### Available data
"""
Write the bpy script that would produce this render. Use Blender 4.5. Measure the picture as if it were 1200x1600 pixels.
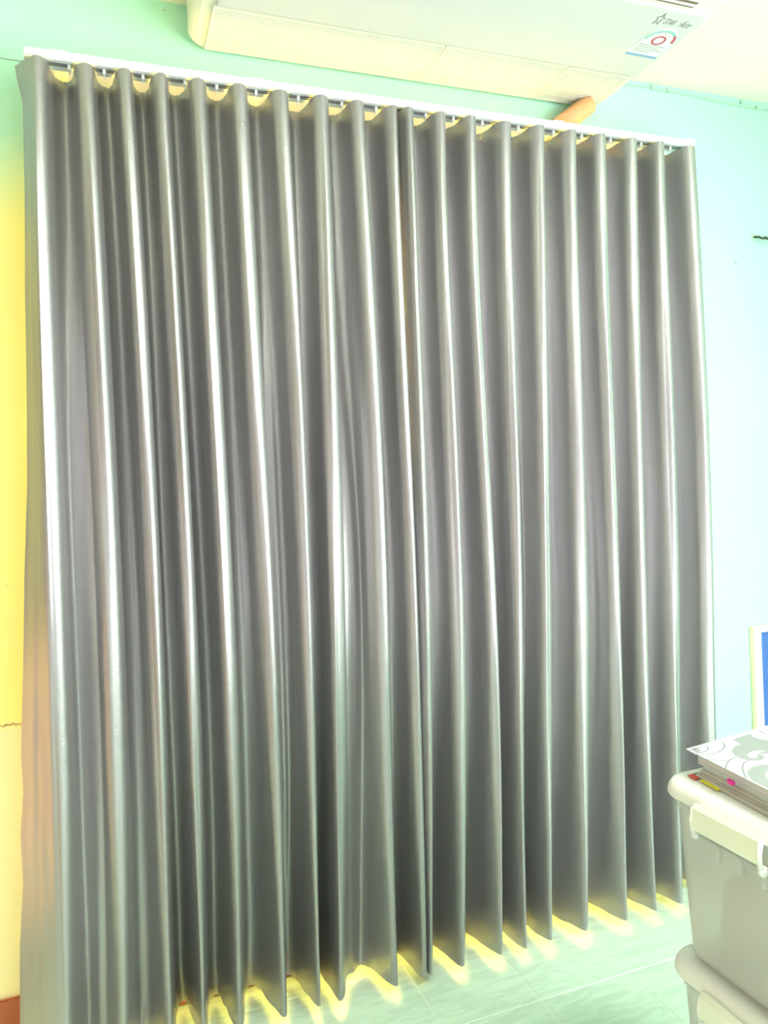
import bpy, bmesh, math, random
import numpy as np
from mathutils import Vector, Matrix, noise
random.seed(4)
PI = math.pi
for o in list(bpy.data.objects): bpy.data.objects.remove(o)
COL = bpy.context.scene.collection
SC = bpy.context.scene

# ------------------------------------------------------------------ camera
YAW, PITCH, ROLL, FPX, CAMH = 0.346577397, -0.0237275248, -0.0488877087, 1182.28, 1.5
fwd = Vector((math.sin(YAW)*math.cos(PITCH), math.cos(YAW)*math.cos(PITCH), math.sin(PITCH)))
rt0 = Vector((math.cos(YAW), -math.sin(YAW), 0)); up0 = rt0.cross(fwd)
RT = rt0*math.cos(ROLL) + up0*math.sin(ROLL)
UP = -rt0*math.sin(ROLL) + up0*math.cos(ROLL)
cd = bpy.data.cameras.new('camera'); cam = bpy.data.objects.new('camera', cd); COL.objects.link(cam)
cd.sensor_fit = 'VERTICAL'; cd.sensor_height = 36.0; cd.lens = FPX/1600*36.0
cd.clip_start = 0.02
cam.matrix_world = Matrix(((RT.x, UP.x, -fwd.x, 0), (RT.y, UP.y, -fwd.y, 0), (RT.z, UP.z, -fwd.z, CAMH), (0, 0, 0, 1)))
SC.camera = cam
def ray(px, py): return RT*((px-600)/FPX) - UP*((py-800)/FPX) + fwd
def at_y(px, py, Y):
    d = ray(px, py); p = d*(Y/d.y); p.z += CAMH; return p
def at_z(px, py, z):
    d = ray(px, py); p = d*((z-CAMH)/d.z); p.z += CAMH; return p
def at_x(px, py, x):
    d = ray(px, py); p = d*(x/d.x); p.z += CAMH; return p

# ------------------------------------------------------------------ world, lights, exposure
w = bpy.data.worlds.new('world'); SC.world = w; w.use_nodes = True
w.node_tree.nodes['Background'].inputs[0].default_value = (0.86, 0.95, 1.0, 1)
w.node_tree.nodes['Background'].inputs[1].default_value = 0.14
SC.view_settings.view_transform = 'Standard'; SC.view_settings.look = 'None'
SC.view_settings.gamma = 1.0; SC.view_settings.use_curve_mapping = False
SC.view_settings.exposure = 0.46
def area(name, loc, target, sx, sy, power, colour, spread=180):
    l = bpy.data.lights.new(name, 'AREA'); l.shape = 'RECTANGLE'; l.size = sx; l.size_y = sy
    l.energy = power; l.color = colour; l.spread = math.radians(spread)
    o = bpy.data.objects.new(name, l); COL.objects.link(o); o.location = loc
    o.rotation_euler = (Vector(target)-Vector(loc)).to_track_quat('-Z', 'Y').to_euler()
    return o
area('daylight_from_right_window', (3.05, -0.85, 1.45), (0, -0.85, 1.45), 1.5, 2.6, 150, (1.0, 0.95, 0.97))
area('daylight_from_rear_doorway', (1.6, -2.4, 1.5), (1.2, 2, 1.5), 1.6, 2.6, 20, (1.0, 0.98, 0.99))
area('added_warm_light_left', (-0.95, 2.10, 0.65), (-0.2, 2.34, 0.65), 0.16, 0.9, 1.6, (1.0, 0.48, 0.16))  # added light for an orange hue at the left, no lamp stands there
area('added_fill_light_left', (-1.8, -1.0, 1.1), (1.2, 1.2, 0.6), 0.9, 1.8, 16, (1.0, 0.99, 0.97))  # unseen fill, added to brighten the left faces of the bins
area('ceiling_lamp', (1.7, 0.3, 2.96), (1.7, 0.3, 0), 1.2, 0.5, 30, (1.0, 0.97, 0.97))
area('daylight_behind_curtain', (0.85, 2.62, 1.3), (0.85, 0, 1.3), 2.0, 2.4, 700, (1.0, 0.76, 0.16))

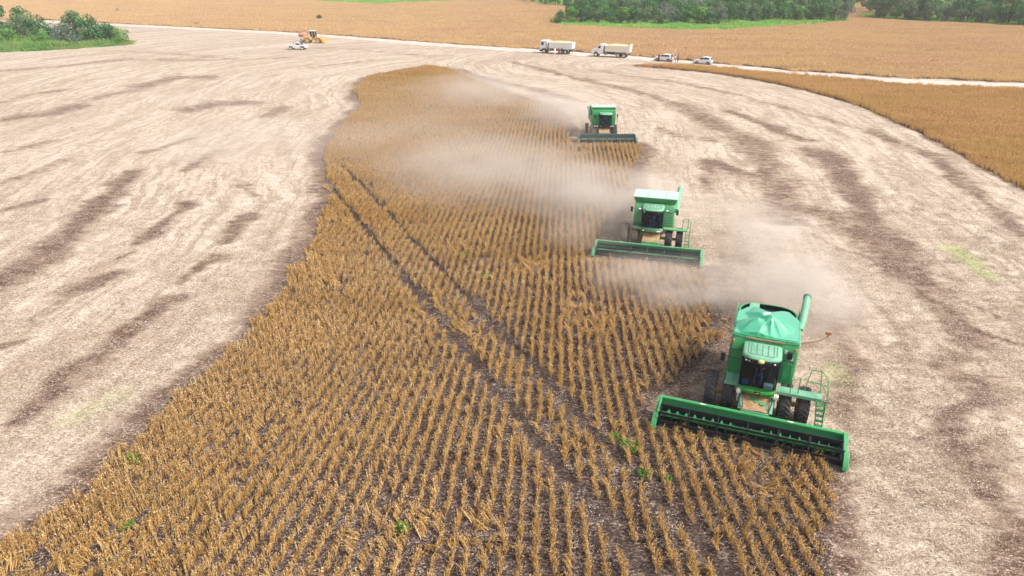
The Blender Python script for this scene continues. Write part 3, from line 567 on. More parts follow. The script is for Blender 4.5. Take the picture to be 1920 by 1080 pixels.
"""
### Problem to work on
Wherever the word "this" occurs in a line of the listing, copy that line.

### Worked solution
Write the bpy script that would produce this render. Use Blender 4.5. Measure the picture as if it were 1200x1600 pixels.
The Blender Python script for this scene continues. Write part 3, from line 567 on. More parts follow. The script is for Blender 4.5. Take the picture to be 1920 by 1080 pixels.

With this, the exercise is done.